Rating: 5 out of 5 stars - A Very Good Adaptation Of A Classic Dinosaur Adventure Novel
I have just watched this on DVD and I can say this is one of the two best adaptations of "The Lost World ever" (The other good adaptation is the TV series as I wrote in my other review(s)). So what if there was a packaging and advertisement error, I did not let the fact that it was in full screen take away from the entertainment value. I love this movie because it is a classic. The extra features on the bonus disk are worth looking at as well. Like the TV series, it is closer to the book than any of the past versions. Be warned; do not let the fact that dinosaurs are in this movie make you think that this is a kid's story. There is minor profanity, mild language, tobaco + alcohol use, handgun use, many deaths, and considerably high blood and gore levels. In fact it borders on getting an R rating. All in all, buy this movie because it will definatley be worth your time.

P.S. If they ever relaese a true widescreen version (if that truly is how it was originaly filmed.)I will buy it so that I can have both versions.



Rating: 5 out of 5 stars - classic tale of adventure
It's London in the early 1900s, and Professor George Edward Challenger (played by Bob Hoskins), a crusty zoologist, has a chip on his shoulder. He feels he is missing the academic recognition he deserves. Which is understandable, for Professor Challenger has just discovered living, breathing dinosaurs--in the Amazon rain forest! Back home, he makes his announcement to the scientific community. But the news is met with derision and disbelief. So, humiliated, he embarks on another expedition, determined, this time, to return with irrefutable evidence of his find.

Accompanying him are his colleague and rival, Dr. Leo Summerlee (James Fox); a sturdy white hunter, Lord John Roxton (Tom Ward); and young Edward Malone (Matthew Rhys), a wet-behind-the-ears reporter on the Daily Gazette newspaper. (He's a bit of a milquetoast if you ask me). Soon after their arrival in the Amazon, the quartet picks up Agnes (Elaine Cassidy), the daughter of an English missionary, Theo Kerr (Peter Falk). She inevitable attracts the romantic attentions of Lord Roxton and Malone.

As one would expect, the group encounters a variety of dinosaurs: iguanadons, allosaurs, pterosaurs, and what looks like a brontosaurus. There's even a gigantic forest pig. They run into ape-men and Amazonian Indians between whom, the explorers find out to their cost, a bloody war has been raging. And, they must deal with Agnes's preacher father, whose madness threatens to jeopardise the expedition.

The special effects and animation, from the BBC series Walking With Dinosaurs, are top-rate.
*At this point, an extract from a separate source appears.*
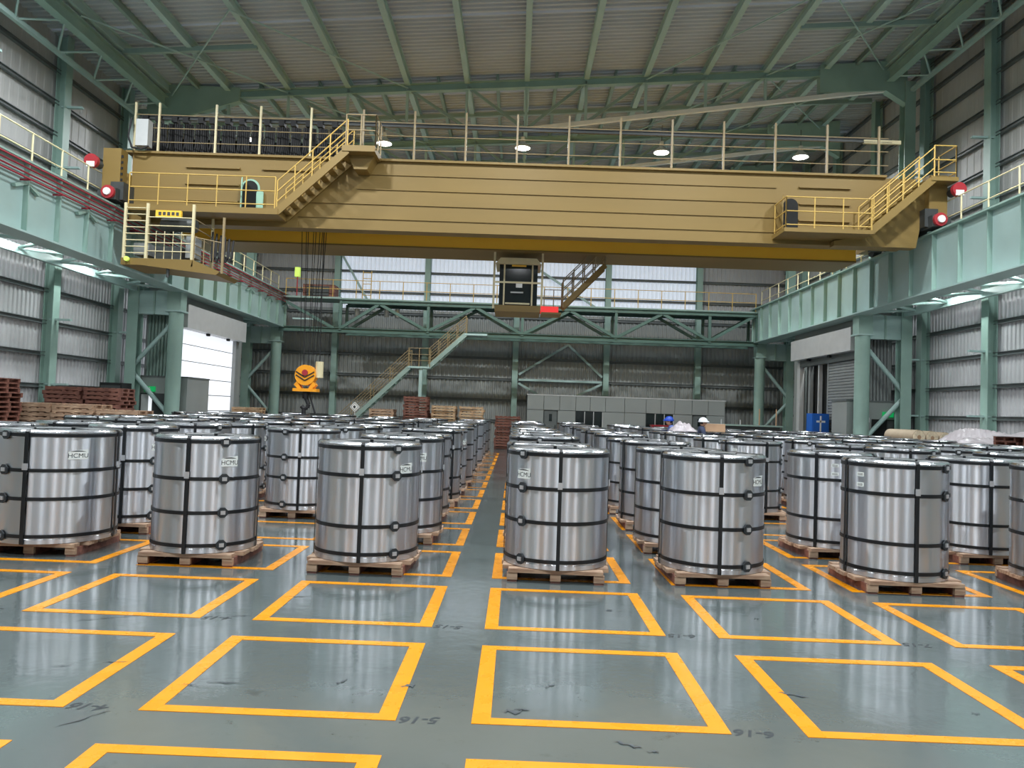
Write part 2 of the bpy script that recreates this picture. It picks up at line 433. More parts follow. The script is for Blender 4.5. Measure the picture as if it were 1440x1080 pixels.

The ape-men, in particular, make it easy to imagine they are more than just actors in monkey suits and make-up. Very impressive.

The big-game hunter Lord Roxton is worth a special mention. He is by far my favorite character. What a rogue! Watching the swaggering, grim, mustachioed Lord Roxton on screen, it's hard not to chuckle as he flirts with the ladies, intimidates the natives with his shooting prowess, sneers at the weaklings around him, and blasts away at every living creature in sight. The scene where Lord Roxton takes his trusty elephant gun for a one-on-one with a marauding allosaur is arguably the film's high point. A classic aristocratic adventurer, Lord Roxton is the most appealing character here, possibly apart from Professor Challenger himself; he certainly turns out to be the wisest.

As a long-time fan of Kipling, Haggard, Buchan, and other imperial adventure writers, I'm giving this DVD a thumbs-up. This is a movie in the traditional mold, faithful to Conan Doyle's book, attentive to period detail, free of the ideological hang-ups that nowadays tend to mar otherwise sound films of this sort. Plus, like the recent Lord of the Rings trilogy, it was filmed in the beautiful land of New Zealand. But what more would you expect from a BBC production? A jolly good show.